(Scene modeling code data)
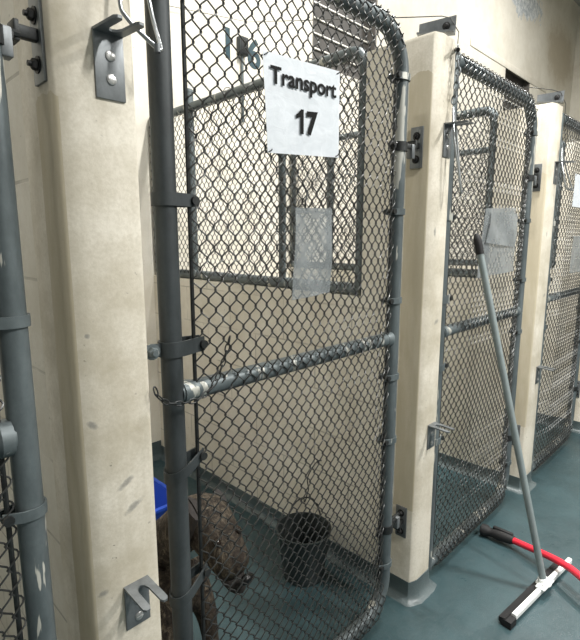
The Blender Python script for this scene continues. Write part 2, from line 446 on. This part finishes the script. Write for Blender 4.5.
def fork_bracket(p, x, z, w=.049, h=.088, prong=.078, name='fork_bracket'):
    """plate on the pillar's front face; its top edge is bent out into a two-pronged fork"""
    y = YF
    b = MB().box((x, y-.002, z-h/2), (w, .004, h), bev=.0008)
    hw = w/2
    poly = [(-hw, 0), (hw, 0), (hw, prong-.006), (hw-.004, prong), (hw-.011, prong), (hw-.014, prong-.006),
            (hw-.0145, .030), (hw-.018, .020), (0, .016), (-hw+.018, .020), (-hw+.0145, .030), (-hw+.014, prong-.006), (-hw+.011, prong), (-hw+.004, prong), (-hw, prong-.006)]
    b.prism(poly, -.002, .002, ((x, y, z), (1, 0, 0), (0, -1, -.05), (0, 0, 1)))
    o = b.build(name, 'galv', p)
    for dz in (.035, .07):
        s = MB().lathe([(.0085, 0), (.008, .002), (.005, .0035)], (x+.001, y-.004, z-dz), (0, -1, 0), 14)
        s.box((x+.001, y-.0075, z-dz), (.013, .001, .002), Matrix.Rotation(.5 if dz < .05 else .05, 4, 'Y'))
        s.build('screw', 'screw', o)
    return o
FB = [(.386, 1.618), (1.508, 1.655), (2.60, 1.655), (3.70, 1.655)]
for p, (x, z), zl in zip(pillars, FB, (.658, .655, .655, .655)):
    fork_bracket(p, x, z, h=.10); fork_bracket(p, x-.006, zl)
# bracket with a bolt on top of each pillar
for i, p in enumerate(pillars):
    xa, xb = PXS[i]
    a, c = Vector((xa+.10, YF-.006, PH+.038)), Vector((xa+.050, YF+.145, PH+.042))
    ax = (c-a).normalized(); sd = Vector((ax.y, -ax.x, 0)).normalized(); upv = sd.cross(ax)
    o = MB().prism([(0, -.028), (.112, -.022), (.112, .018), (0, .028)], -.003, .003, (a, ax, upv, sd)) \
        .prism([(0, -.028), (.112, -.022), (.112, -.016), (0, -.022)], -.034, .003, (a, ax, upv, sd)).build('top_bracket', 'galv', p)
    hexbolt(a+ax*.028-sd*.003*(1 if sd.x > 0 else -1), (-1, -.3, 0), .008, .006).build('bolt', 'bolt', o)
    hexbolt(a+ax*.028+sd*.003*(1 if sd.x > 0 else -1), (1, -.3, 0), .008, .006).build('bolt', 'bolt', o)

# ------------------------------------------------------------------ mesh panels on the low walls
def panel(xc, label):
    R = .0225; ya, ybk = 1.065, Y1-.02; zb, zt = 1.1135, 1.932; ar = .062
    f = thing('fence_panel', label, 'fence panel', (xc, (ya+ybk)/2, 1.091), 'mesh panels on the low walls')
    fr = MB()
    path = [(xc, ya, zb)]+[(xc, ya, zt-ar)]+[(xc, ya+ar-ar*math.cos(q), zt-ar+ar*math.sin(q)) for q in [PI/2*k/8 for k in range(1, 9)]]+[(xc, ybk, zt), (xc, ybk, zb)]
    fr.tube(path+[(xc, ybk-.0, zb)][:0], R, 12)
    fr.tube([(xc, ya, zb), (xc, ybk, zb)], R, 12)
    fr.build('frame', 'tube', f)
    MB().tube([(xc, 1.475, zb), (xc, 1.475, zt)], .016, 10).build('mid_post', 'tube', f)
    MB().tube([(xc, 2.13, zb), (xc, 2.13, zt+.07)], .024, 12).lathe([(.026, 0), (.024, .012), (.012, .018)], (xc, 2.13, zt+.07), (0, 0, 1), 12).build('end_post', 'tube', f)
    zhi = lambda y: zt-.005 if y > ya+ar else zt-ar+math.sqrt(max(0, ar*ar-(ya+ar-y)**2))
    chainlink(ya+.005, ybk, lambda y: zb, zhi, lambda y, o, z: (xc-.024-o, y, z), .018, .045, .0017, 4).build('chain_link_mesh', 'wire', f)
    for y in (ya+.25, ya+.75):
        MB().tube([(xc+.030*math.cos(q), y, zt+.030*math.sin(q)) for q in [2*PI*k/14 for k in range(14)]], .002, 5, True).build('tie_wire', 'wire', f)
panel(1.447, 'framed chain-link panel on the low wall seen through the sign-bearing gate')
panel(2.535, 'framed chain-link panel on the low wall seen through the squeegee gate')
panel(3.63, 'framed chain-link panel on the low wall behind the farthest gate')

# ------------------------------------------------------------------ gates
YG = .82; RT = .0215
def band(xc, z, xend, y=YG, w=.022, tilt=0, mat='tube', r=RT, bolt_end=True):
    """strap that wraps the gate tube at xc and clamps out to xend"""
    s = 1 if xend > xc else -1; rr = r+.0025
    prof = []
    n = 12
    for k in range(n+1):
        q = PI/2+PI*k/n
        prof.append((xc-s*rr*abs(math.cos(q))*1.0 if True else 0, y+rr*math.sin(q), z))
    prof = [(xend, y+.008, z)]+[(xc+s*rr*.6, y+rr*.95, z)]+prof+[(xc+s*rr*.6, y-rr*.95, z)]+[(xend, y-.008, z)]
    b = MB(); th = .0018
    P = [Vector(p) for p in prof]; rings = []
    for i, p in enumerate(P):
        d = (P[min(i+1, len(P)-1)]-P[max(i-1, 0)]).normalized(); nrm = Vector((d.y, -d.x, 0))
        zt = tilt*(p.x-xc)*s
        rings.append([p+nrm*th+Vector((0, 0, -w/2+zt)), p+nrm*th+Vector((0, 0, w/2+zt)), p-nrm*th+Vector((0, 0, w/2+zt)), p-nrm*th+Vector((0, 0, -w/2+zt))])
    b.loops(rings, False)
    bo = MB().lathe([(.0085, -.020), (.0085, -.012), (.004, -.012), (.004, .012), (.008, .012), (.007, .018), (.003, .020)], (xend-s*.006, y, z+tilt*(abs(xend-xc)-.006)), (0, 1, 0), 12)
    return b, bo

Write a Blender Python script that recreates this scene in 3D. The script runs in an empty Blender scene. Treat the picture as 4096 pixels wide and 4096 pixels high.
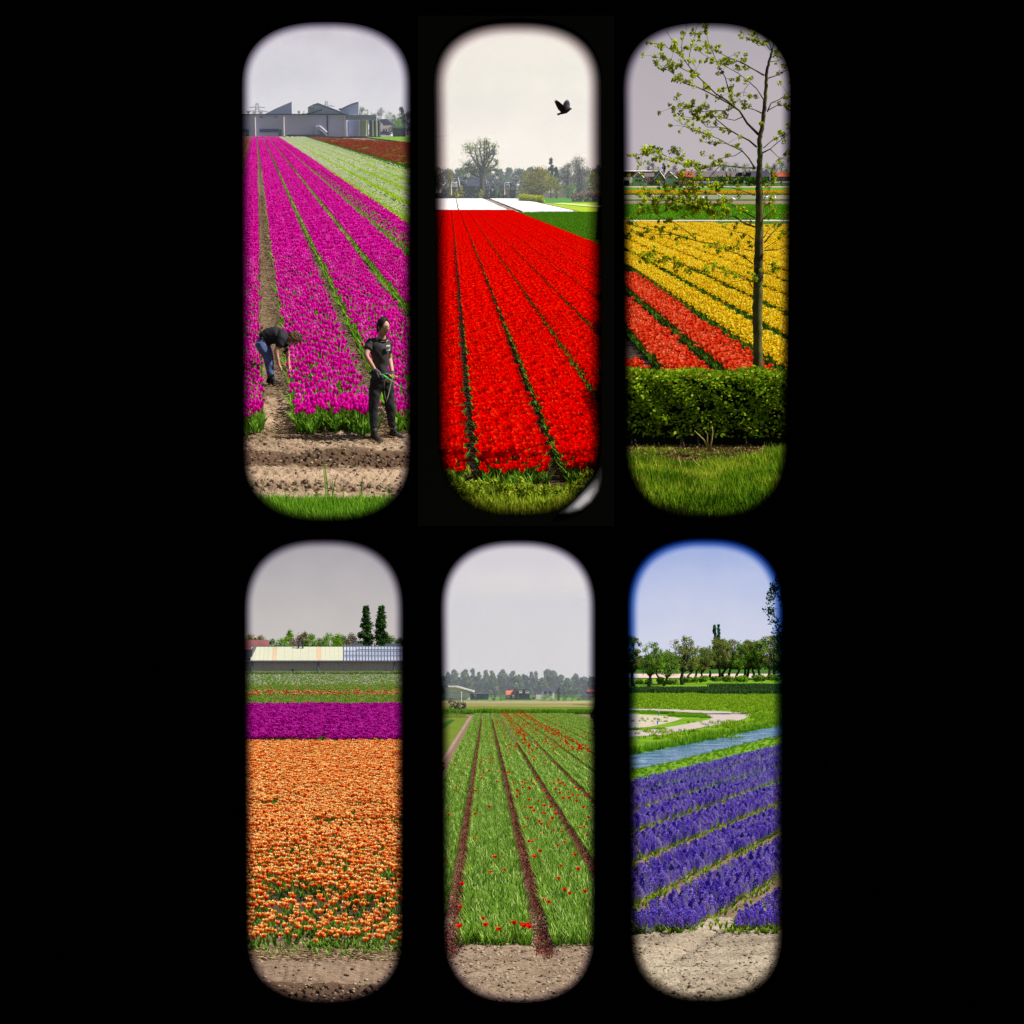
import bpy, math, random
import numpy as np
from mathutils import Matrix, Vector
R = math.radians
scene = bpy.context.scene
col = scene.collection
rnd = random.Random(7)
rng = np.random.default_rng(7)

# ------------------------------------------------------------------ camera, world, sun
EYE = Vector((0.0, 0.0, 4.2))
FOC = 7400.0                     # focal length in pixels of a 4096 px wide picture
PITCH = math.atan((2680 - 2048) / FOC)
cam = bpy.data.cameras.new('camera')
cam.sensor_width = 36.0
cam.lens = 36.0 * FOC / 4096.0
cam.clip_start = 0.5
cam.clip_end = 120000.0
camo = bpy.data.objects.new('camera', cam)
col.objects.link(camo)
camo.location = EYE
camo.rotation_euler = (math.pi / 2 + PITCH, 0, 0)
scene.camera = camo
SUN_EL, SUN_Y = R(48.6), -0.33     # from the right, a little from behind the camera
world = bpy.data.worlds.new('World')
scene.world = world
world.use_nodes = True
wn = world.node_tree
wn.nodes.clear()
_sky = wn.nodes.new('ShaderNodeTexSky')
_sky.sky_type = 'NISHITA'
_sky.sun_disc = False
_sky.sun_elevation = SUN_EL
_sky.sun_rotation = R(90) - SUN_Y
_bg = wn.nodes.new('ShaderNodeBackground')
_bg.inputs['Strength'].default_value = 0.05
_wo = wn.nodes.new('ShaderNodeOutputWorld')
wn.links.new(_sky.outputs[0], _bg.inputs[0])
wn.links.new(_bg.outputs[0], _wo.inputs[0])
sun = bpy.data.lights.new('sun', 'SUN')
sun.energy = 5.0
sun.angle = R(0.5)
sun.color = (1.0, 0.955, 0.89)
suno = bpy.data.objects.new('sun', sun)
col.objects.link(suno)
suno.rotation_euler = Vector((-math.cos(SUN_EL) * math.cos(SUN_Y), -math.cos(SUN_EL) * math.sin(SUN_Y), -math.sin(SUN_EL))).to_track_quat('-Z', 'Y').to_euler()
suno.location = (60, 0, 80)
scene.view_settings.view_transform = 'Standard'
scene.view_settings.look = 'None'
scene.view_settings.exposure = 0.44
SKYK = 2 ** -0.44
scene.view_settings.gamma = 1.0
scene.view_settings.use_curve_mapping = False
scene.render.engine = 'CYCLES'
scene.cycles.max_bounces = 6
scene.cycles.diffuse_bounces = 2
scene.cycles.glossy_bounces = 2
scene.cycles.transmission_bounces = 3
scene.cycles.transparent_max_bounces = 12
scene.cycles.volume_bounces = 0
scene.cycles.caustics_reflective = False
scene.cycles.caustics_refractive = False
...
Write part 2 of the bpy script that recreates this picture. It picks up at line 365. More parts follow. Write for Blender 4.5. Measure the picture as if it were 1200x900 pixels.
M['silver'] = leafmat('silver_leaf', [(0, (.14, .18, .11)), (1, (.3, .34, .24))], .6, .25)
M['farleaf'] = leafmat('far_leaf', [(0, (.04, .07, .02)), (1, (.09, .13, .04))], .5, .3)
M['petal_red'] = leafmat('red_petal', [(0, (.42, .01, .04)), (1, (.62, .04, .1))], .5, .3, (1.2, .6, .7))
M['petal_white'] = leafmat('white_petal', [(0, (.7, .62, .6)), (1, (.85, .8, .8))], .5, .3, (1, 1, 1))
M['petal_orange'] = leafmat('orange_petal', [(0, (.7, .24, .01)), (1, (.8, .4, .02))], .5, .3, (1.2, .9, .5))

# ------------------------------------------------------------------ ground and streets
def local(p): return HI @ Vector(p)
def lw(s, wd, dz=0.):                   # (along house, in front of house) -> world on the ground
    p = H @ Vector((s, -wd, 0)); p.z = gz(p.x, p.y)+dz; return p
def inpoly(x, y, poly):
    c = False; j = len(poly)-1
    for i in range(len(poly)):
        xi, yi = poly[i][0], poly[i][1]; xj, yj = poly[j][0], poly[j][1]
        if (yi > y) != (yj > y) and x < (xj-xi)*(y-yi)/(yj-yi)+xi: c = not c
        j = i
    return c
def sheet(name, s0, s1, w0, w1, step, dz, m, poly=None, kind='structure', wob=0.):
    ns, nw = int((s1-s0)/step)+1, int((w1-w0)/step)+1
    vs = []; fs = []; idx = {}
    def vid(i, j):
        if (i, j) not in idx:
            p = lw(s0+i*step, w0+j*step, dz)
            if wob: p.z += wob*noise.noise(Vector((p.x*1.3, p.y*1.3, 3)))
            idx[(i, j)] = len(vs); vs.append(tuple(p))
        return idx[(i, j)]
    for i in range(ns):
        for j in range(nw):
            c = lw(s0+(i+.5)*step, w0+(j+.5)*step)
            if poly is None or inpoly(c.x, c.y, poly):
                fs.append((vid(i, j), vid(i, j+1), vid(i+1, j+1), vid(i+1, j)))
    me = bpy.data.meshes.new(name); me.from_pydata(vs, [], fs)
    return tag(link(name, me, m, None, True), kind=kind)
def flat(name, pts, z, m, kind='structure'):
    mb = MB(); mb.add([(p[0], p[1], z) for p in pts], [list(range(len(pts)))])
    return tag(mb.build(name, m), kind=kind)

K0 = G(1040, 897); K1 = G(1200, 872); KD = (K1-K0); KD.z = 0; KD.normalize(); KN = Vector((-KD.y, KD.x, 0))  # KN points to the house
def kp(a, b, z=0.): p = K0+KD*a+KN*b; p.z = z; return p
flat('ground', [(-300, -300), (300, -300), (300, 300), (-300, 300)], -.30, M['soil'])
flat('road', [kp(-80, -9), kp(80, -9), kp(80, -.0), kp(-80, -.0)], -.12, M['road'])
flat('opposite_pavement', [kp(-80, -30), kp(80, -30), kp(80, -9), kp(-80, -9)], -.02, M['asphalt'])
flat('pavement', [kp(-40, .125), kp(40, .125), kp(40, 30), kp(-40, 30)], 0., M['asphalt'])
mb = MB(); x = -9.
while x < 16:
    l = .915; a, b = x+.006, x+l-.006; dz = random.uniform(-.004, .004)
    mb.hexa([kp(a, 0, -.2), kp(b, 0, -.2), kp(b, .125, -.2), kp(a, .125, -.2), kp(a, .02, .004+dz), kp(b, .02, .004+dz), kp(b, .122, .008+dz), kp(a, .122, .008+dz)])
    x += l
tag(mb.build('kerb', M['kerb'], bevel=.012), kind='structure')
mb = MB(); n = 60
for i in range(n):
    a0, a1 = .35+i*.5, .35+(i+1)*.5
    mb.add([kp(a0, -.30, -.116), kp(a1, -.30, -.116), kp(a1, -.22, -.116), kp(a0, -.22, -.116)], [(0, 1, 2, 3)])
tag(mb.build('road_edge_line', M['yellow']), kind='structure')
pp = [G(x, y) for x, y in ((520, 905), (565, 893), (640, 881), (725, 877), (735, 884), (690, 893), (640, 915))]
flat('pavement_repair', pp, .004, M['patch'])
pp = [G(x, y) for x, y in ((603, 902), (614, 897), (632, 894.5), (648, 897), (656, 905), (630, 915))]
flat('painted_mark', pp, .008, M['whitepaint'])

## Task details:
Your task is to transcribe exactly the lines starting at the line that contains "Write a Blender" and ending at the line that contains "rng = np.random.default_rng(7)", both included. Leave out the pictures.

## Solution for this exercise:
Write a Blender Python script that recreates this scene in 3D. The script runs in an empty Blender scene. Treat the picture as 4096 pixels wide and 4096 pixels high.
import bpy, math, random
import numpy as np
from mathutils import Matrix, Vector
R = math.radians
scene = bpy.context.scene
col = scene.collection
rnd = random.Random(7)
rng = np.random.default_rng(7)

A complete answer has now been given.